IMG_20260323_093753920.jpg

All analogies are imperfect, and I'm sure I'm not the first one to think of the bucket analogy, but it helped me make sense of the various flow rate imbalances that often show up as problems here at HH.

tcovert83GGross

Comments

  • Jamie Hall
    Jamie Hall Member Posts: 27,346

    Anything that helps visualise or understand is wonderful! Thank you, @jesmed1 !

    Of course step 1 is to realise that the heating system is a system in the first place, and nut just a bunch of isolated components!

    Br. Jamie, osb
    Building superintendent/caretaker, 7200 sq. ft. historic house museum with dependencies in New England
    jesmed1GGross
  • hot_rod
    hot_rod Member Posts: 27,436

    Good graphic of the concept.

    The issue with typical CI boilers is even when properly sized, 80% or more of the heating season they are oversized. On mild days they are grossly over-sized.

    The heat load of a building is dynamic, the boiler output is static. So it is a mismatch not easily resolved.

    Multi, staged boilers can help, modulating boilers and modulating pumps are a better answer to dynamic load matching.

    Bob "hot rod" Rohr
    trainer for Caleffi NA
    Living the hydronic dream
    jesmed1
  • ethicalpaul
    ethicalpaul Member Posts: 8,763
    edited 7:21PM

    Please forgive me.

    The issue with typical CI boilers is even when properly sized, 80% or more of the heating season they are oversized. On mild days they are grossly over-sized.

    How oversized are they on a 95 degree day when they are used to heat water 20 degrees in an indirect?
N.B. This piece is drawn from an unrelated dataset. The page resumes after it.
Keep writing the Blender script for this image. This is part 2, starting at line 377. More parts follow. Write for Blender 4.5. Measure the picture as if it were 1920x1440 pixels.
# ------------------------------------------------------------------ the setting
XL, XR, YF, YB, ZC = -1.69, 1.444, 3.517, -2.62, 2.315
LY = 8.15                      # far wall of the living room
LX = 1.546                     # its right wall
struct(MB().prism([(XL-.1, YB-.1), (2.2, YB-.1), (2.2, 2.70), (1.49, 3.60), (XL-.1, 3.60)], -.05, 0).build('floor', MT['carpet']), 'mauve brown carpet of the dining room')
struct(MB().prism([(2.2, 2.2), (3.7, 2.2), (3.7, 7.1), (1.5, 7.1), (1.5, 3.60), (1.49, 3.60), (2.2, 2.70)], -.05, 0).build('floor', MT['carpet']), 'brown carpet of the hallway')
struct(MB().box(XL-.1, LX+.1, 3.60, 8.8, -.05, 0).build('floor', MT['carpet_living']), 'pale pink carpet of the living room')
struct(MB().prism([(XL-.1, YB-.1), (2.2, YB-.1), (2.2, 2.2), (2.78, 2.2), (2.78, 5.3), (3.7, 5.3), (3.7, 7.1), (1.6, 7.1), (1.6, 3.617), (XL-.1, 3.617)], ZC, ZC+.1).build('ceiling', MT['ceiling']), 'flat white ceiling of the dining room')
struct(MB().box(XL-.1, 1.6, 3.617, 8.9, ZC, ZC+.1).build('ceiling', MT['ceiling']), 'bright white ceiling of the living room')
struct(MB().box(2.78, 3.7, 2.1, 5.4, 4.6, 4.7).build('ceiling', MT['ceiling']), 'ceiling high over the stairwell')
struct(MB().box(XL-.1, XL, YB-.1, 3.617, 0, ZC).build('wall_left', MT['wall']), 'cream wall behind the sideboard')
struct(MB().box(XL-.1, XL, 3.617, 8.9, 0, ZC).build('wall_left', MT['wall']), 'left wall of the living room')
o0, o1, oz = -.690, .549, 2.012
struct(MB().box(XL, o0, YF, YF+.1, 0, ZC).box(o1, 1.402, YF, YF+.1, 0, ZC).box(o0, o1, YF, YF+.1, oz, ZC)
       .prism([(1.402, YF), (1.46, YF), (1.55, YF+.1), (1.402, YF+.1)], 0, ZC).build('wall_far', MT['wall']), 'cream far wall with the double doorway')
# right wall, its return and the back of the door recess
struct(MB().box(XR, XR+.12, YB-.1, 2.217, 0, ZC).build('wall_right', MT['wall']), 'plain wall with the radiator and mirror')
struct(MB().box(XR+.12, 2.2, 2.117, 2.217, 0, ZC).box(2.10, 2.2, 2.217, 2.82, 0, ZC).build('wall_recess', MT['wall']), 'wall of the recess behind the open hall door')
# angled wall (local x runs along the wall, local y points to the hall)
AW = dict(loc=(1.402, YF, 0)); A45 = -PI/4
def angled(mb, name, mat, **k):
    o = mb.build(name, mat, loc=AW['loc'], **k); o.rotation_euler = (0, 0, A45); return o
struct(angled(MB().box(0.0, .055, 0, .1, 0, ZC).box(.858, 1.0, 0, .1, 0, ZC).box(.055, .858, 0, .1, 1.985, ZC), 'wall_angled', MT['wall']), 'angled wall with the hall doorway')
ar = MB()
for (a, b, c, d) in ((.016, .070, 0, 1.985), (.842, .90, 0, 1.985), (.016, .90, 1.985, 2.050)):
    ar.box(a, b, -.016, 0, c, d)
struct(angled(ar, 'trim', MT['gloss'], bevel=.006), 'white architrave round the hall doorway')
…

    Edit: I didn't want to make a new post for this:

    Please check my math, honestly I could be way off here:

    50 gallon tank * 20 degree increase in temp = 1000 BTU, is that right? I'm considering the typical case of an aquastat set to heat at 120F and shut off at 140F

    NJ Steam Homeowner.
    Free NJ and remote steam advice: https://heatinghelp.com/find-a-contractor/detail/new-jersey-steam-help/
    See my sight glass boiler videos: https://bit.ly/3sZW1el

    jesmed1
  • jesmed1
    jesmed1 Member Posts: 1,472
    edited 4:04PM

    For those of us stuck with the fixed-firing-rate cast iron boilers we inherited, the graphic shows how important the size of the second "bucket" (thermal mass) is. Mismatches between an oversized CI boiler and small thermal mass can be helped by adding a buffer tank (making the second bucket bigger).

    My sister just bought a house with a (surprisingly) proper size CI gas boiler. But the house is ridiculously micro-zoned, with limited baseboard radiation. So the boiler runs 24/7, short cycling and bouncing off the high limit every few minutes. But her gas bills this winter weren't bad, which surprised me. The half of the unfinished basement that contains the boiler is the warmest room in the house.
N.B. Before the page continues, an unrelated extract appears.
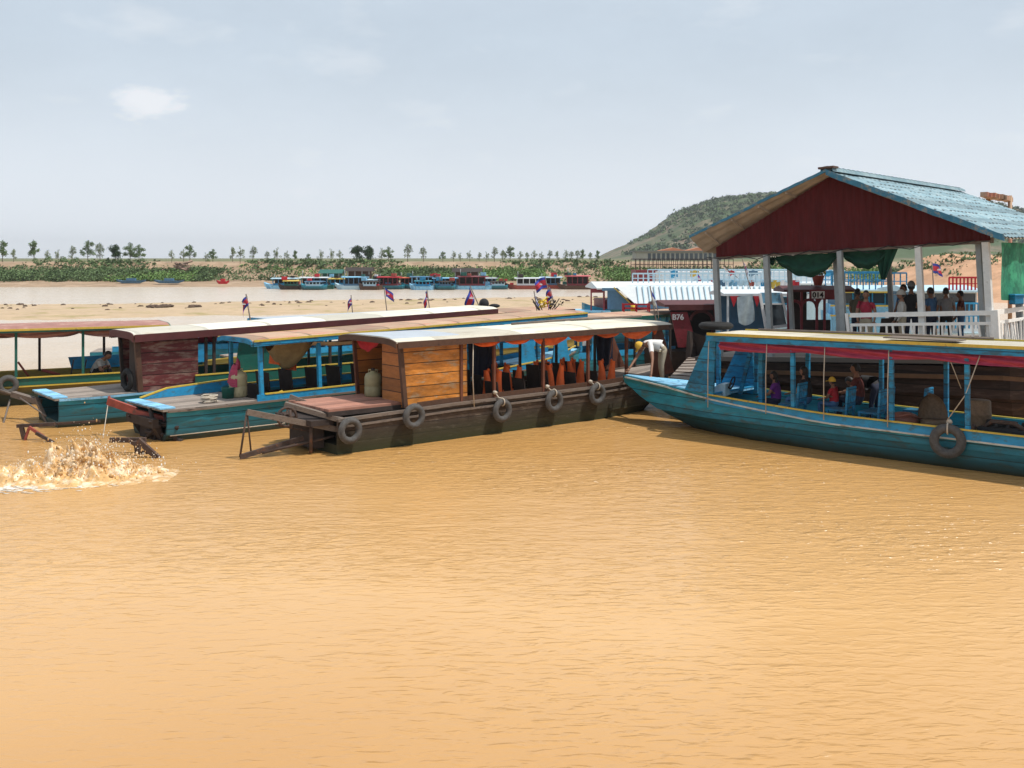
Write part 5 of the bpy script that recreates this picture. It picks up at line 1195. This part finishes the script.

    Still, her short cycling could be fixed with a buffer tank and fewer zones.

  • hot_rod
    hot_rod Member Posts: 27,436

    well if the indirect is piped and pumped to handle all the boilers output, it is not oversized for that load.
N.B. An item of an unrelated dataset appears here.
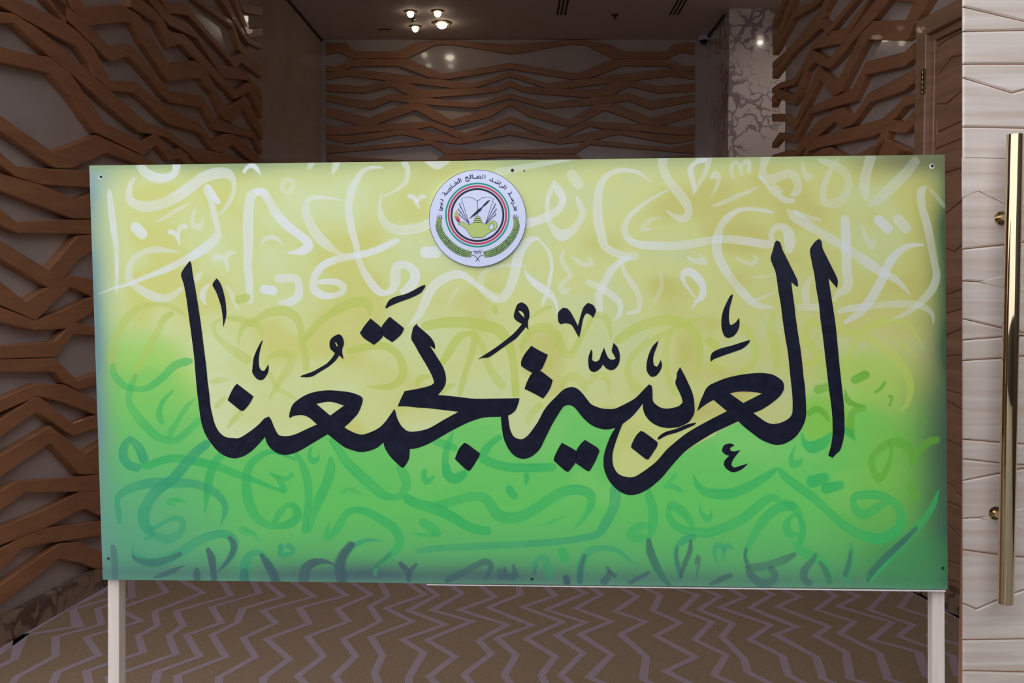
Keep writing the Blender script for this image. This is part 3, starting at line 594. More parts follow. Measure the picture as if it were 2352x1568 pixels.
s('o', *o, [(575,780,20),(590,640,70),(680,500,100),(800,430,120),(930,430,130),(1040,520,120),(1090,650,110),(1180,780,110),(1260,760,100),(1330,640,80),(1450,430,60),(1530,290,60),(1640,250,90),(1730,330,90),(1770,480,50),(1775,600,15)], .65)
s('o', *o, [(700,300,20),(820,200,50),(970,140,40)], .7); s('o', *o, [(1110,1250,40),(1160,1130,80),(1270,1080,110),(1380,1150,130),(1440,1270,60)], .5); s('o', *o, [(1480,1180,70),(1560,1080,90),(1680,1080,110),(1750,1170,80),(1755,1330,15)], .45)
s('o', *o, [(960,820,60),(980,920,60),(950,1040,15)], .6); s('o', *o, [(640,1714,60),(720,1574,90),(830,1464,90)], .55)
o = (1400, 660)
s('o', *o, [(100,720,100),(300,580,130),(500,490,130),(750,440,140),(950,470,130),(1100,560,110),(1190,700,110),(1220,900,90),(1190,1100,50),(1140,1220,15)], .75)
s('o', *o, [(1320,380,20),(1150,450,50),(900,550,80),(700,650,90),(500,750,90),(350,880,90),(260,1020,80),(250,1180,90),(330,1330,110),(430,1370,60)], .55)
s('o', *o, [(830,600,60),(770,780,80),(760,1000,90),(790,1200,100),(860,1380,80),(900,1450,60)], .5); s('o', *o, [(920,900,40),(1000,880,60),(1010,1000,50),(990,1080,20)], .5)
s('o', *o, [(1330,710,110),(1450,800,110)], .7); s('o', *o, [(1370,1030,120),(1490,1100,120)], .65); s('o', *o, [(1440,390,30),(1380,480,60),(1370,560,50),(1460,520,20)], .5)
s('o', *o, [(1790,520,90),(1880,620,110),(1950,780,100),(1970,900,80),(1930,1030,70),(1800,1130,80),(1700,1200,30)], .6); s('o', *o, [(2210,350,60),(2180,550,120),(2240,800,130),(2260,1000,110),(2250,1130,60)], .6)
o = (1790, 540)
s('o', *o, [(540,1200,70),(430,1170,90),(350,1300,90),(350,1400,110),(440,1500,120),(520,1614,110),(480,1714,90),(350,1734,80)], .75)
s('o', *o, [(780,1260,110),(1000,1330,110),(1200,1400,110),(1400,1524,110),(1600,1694,120),(1720,1874,110),(1770,2074,90),(1720,2274,70),(1630,2374,20)], .6)
o = (1790, 740)
s('o', *o, [(880,740,40),(900,600,70),(960,400,90),(1050,220,110),(1180,80,110),(1400,0,90),(1600,-20,70),(1760,60,70),(1880,230,30),(1960,370,8)], .6); s('o', *o, [(1550,190,15),(1700,330,40),(1880,480,10)], .5)
s('l', *o, [(1010,780,120),(1175,700,120)], .9); s('l', *o, [(505,910,120),(670,865,110)], .7); s('l', *o, [(1280,950,30),(1370,890,50),(1430,800,50)], .8); s('l', *o, [(1470,1000,40),(1520,1010,40),(1485,1130,30)], .75)
s('l', *o, [(390,1230,80),(500,1170,90),(610,1230,80),(670,1340,30)], .7); s('l', *o, [(890,910,15),(920,1050,90),(1050,1120,60),(1160,1130,20)], .75); s('l', *o, [(1150,1160,80),(1020,1190,90),(960,1300,110),(960,1440,120),(980,1540,60)], .65)
s('l', *o, [(1890,1100,10),(1920,1250,50),(1990,1360,50)], .35)
COL = {'w': (220,224,238), 'o': (180,194,92), 'g': (52,172,94), 't': (48,152,112), 'd': (62,88,98), 'l': (92,162,50)}
s('w', 540, 350, [(2340,590,60),(2400,600,60),(2450,680,50),(2480,760,20)], .6); s('w', 540, 350, [(2440,680,40),(2490,610,60),(2560,590,60)], .6)
s('w', 700, 0, [(1080*S/3.92,1455*S/3.92,10),(1190*S/3.92,1480*S/3.92,140),(1305*S/3.92,1455*S/3.92,20)], .7)

# --- airbrushed ground
X0, Y0, X1, Y1 = 200, 348, 2184, 1362
gx, gy = np.meshgrid(np.arange(X0, X1, dtype=float), np.arange(Y0, Y1, dtype=float))
def sm(t): t = np.clip(t, 0, 1); return t*t*(3-2*t)
def valnoise(sx, sy, seed):
    r = np.random.RandomState(seed); a = r.rand(int((Y1-Y0)/sy)+4, int((X1-X0)/sx)+4)
    u = (gx-X0)/sx; v = (gy-Y0)/sy; i = u.astype(int); j = v.astype(int); fu = sm(u-i); fv = sm(v-j)
    return (a[j,i]*(1-fu)+a[j,i+1]*fu)*(1-fv)+(a[j+1,i]*(1-fu)+a[j+1,i+1]*fu)*fv
def mixc(a, b, t): return a*(1-t[..., None])+b*t[..., None]
uu = (gx-220)/(2170-220)
n1 = valnoise(150, 110, 1)*.65+valnoise(60, 50, 2)*.35
def A(c): return np.ones(gx.shape+(3,))*np.array(c, float)
yel = mixc(mixc(A((206,213,150)), A((200,206,142)), sm(uu*2)), A((184,184,112)), sm(uu*2-1))  # yellow duller to the right, part of it light falloff put into the colour
pale = mixc(A((208,222,176)), A((184,192,140)), sm(uu)); ochre = mixc(A((204,204,118)), A((180,174,98)), sm(uu))
yel = mixc(yel, pale, sm((n1-.52)*4)*.75); yel = mixc(yel, ochre, sm((.48-n1)*4)*.75)
vv = (gy-950)/400
grn = mixc(mixc(A((112,196,104)), A((98,192,96)), sm(vv*2)), A((88,164,106)), sm(vv*2-1.0))
grn = mixc(grn, A((132,200,112)), sm((n1-.55)*4)*.45*(1-sm(vv*1.6-.6)))
lime = A((156,208,98)); grn = mixc(grn, lime, sm((.24-uu)/.12)*(1-sm((gy-850)/150.))*.85)
left = sm((.22-uu)/.22); grn = mixc(grn, A((98,178,128)), left*.8*sm(vv*2)); grn = mixc(grn, A((82,150,126)), left*.7*sm(vv*1.6-.4))
right = sm((uu-.82)/.14); grn = mixc(grn, A((118,182,76)), right*.85*(1-sm(vv*1.6-.7))); grn = mixc(grn, A((76,150,84)), right*sm(vv*1.6-.5)*.8)
bx = [200,300,380,455,470,500,540,600,612,640,700,755,830,880,925,960,1050,1120,1152,1165,1200,1240,1275,1300,1340,1390,1412,1422,1470,1520,1560,1620,1700,1730,1790,1830,1850,1875,1930,1990,2060,2184]
by = [770,800,830,870,960,1010,1040,1000,1000,1020,1010,985,1010,1000,1020,1005,965,945,945,985,1040,1010,955,925,940,970,985,1110,1120,1085,1045,1005,965,990,1015,1000,925,910,940,900,930,905]
yb = np.interp(gx[0], bx, by); soft = np.interp(gx[0], [200,440,470,1835,1860,2184], [150,110,8,8,40,110])
gm = sm(((gy-yb[None, :])/soft[None, :]+1)/2)
img = mixc(yel, grn, gm)
# yellow island inside the bowl of the ra and the ring of the nun, vivid green airbrush in the upper left bowl
def blob(cx, cy, rx, ry, p=1.0): return np.clip(1-np.sqrt(((gx-cx)/rx)**2+((gy-cy)/ry)**2), 0, 1)**p
inr = sm(((gy-985)/30.))*0
def poly_mask(P):
    m = np.zeros(gx.shape, bool); n = len(P)
    for i in range(n):
        (xa, ya), (xb, yb_) = P[i-1], P[i]
        c = ((ya > gy) != (yb_ > gy)) & (gx < (xb-xa)*(gy-ya)/((yb_-ya) or 1e-9)+xa); m ^= c
    return m
isl = poly_mask([(1410,1020),(1425,985),(1480,935),(1600,985),(1690,940),(1640,1000),(1560,1040),(1500,1085),(1460,1107),(1422,1095),(1400,1060)])
img[isl] = mixc(yel, A((196,206,128)), np.ones(gx.shape)*.6)[isl]
img = mixc(img, A((150,206,96)), sm(blob(330,860,140,120)*1.6)*.6); img = mixc(img, A((110,196,104)), sm(blob(330,900,120,80)*1.6)*.5)
img = mixc(img, A((150,196,84)), sm(blob(1990,870,170,90)*1.7)*.55*(gm < .9)); img = mixc(img, A((134,190,72)), sm(blob(1890,960,90,80)*1.8)*.7)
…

    Is it the most efficient way to heat dhw? Debatable

    Its the boilers with tankless coils that seem to be most inefficient

    Bob "hot rod" Rohr
    trainer for Caleffi NA
    Living the hydronic dream
  • GGross
    GGross Member Posts: 1,879

    I'm a bit ambivalent to this specific subject, but wouldn't it stand to reason if the the single stage CI boiler were piped and pumped to deliver full load to the DHW at max demand that it would be oversized for the DHW when just maintaining temperature in the tank? Our "bucket" in the graphic would be different sizes depending on the DHW demand, from a solo cup size when just maintaining temp, to an appropriate sized bucket at steady DHW use, or max draw.

  • hot_rod
    hot_rod Member Posts: 27,436

    You size, mor should size, a boiler to the largest load. Sometimes that is the indirect, depending on it's expectations.

    Suppose you have a new energy efficient 1000 sq ft home, 12 btu/ft load. A family with two teenagers wants lots of dhw for tubs and showers from an 80 indirect.

    What size boiler? You will want more that a 12,000 btu/hr boiler if a basic DHW tank is 35K or more.

    I imagine most indirects are not piped to their maximum performance. It seems all, or most can handle at least 100,000 btu/hr. Often the recovery tables are based on 180- 200° SWT.